DAVID MATEO CANO
Osiris, de entre todos los dioses egipcios, siempre fue el más venerado por el pueblo. Era el dios del inframundo, aquel que otorgaba la eternidad a los que habían llevado una existencia honesta y justa. Según se explica en la mitología egipcia, el Juicio de Osiris era un gran acontecimiento en el que se decidía el destino del difunto.

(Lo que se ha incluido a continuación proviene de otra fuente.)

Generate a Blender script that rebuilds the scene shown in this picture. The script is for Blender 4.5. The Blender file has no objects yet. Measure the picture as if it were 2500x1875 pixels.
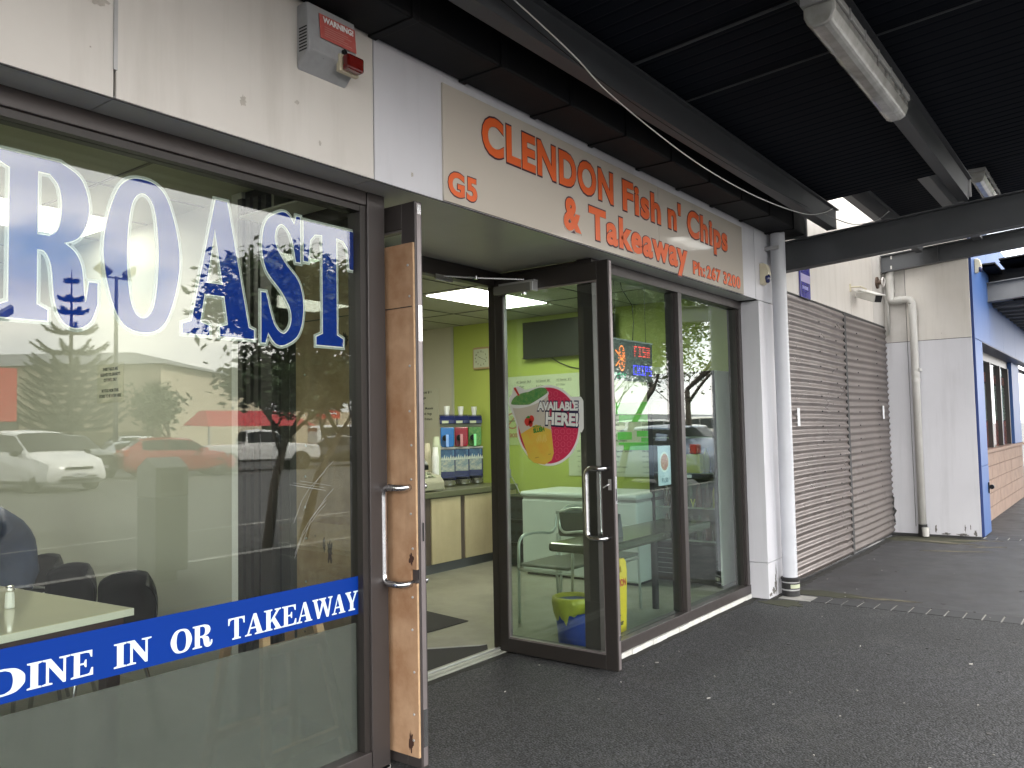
import bpy, bmesh, math, random
from mathutils import Vector, Matrix
random.seed(7)
R = math.radians
sc = bpy.context.scene
COL = sc.collection

# ---------------------------------------------------------------- camera
F, YAW, PITCH, ROLL = 2009.601, 0.925622, 0.05534, -0.0197996
CAM = Vector((0.0, -2.661, 1.46))
def cam_axes():
    cy, sy, cp, sp = math.cos(YAW), math.sin(YAW), math.cos(PITCH), math.sin(PITCH)
    f = Vector((sy*cp, cy*cp, sp)); r = Vector((cy, -sy, 0)); u = r.cross(f)
    cr, sr = math.cos(ROLL), math.sin(ROLL)
    return cr*r + sr*u, -sr*r + cr*u, f
_r, _u, _f = cam_axes()
cd = bpy.data.cameras.new('camera'); cam = bpy.data.objects.new('camera', cd); COL.objects.link(cam)
cam.matrix_world = Matrix(((_r.x, _u.x, -_f.x, CAM.x), (_r.y, _u.y, -_f.y, CAM.y), (_r.z, _u.z, -_f.z, CAM.z), (0, 0, 0, 1)))
cd.sensor_width = 36; cd.lens = F*36/2500; cd.clip_start = 0.05; cd.clip_end = 3000
sc.camera = cam

# ---------------------------------------------------------------- world, sun, exposure
SUN_EL, SUN_AZ = R(38), R(150)          # sun stands behind the shop row, veiled by cloud
wd = bpy.data.worlds.new("World"); sc.world = wd; wd.use_nodes = True
nt = wd.node_tree; nt.nodes.clear()
def N(t, kind, **kw):
    n = t.nodes.new(kind)
    return n
wo = N(nt, 'ShaderNodeOutputWorld'); bg = N(nt, 'ShaderNodeBackground'); bg.inputs[1].default_value = 0.12
sky = N(nt, 'ShaderNodeTexSky'); sky.sky_type = 'NISHITA'; sky.sun_disc = False
sky.sun_elevation = SUN_EL; sky.sun_rotation = R(30)
tc = N(nt, 'ShaderNodeTexCoord'); mp = N(nt, 'ShaderNodeMapping'); mp.inputs['Scale'].default_value = (1.0, 1.0, 2.6)
ns = N(nt, 'ShaderNodeTexNoise'); ns.inputs['Scale'].default_value = 2.6; ns.inputs['Detail'].default_value = 7; ns.inputs['Roughness'].default_value = 0.55; ns.inputs['Distortion'].default_value = 0.3
cr = N(nt, 'ShaderNodeValToRGB'); cr.color_ramp.elements[0].position = 0.30; cr.color_ramp.elements[1].position = 0.44
ns2 = N(nt, 'ShaderNodeTexNoise'); ns2.inputs['Scale'].default_value = 5.5; ns2.inputs['Detail'].default_value = 6
cr2 = N(nt, 'ShaderNodeValToRGB')
cr2.color_ramp.elements[0].position = 0.36; cr2.color_ramp.elements[0].color = (5.6, 5.6, 5.8, 1)
cr2.color_ramp.elements[1].position = 0.66; cr2.color_ramp.elements[1].color = (9.6, 9.2, 8.5, 1)
mx = N(nt, 'ShaderNodeMix'); mx.data_type = 'RGBA'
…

El juicio tenía lugar en la Duat, donde las almas eran guiadas por Anubis, el dios con cabeza de chacal, hasta la sala de las Dos Verdades. Allí se encontraba con Osiris, que era el encargado de dictar la sentencia y decidir si el alma del muerto podía ir al paraíso o no. Anubis extraía el corazón del difunto, símbolo de la moral y de la conciencia, y lo colocaba en un plato de la balanza. En el otro plato ponía la pluma de Maat, la diosa que representaba la verdad y la justicia.
A partir de ese momento, un jurado de 42 dioses iba formulando preguntas sobre el pasado del difunto y su comportamiento moral. En función de la respuesta, el corazón podía aumentar o disminuir de peso, haciendo decantar la balanza hacia un lado o hacia el otro. Thot, el dios de la sabiduría, era el encargado de anotar los resultados del pesaje, y finalmente Osiris exponía el resultado ante el tribunal divino.
Si la balanza estaba equilibrada quería decir que el difunto había dicho la verdad, y por consiguiente su alma se consideraba buena y justa. A partir de ese momento sería guiada por Horus hasta su cuerpo momificado, al que se le abrirían los ojos y la boca en una ceremonia ritual para disfrutar de una vida eterna en el Aaru o Tierra de los Juncos, que era el paraíso egipcio. En caso contrario, Amut, una terrorífica deidad con cabeza de cocodrilo, piernas delanteras de león y cuartos traseros de hipopótamo, se encargaría de la llamada “Segunda Muerte”, devorando el cuerpo del difunto y evitando así que se hiciera inmortal, dejando de existir para siempre.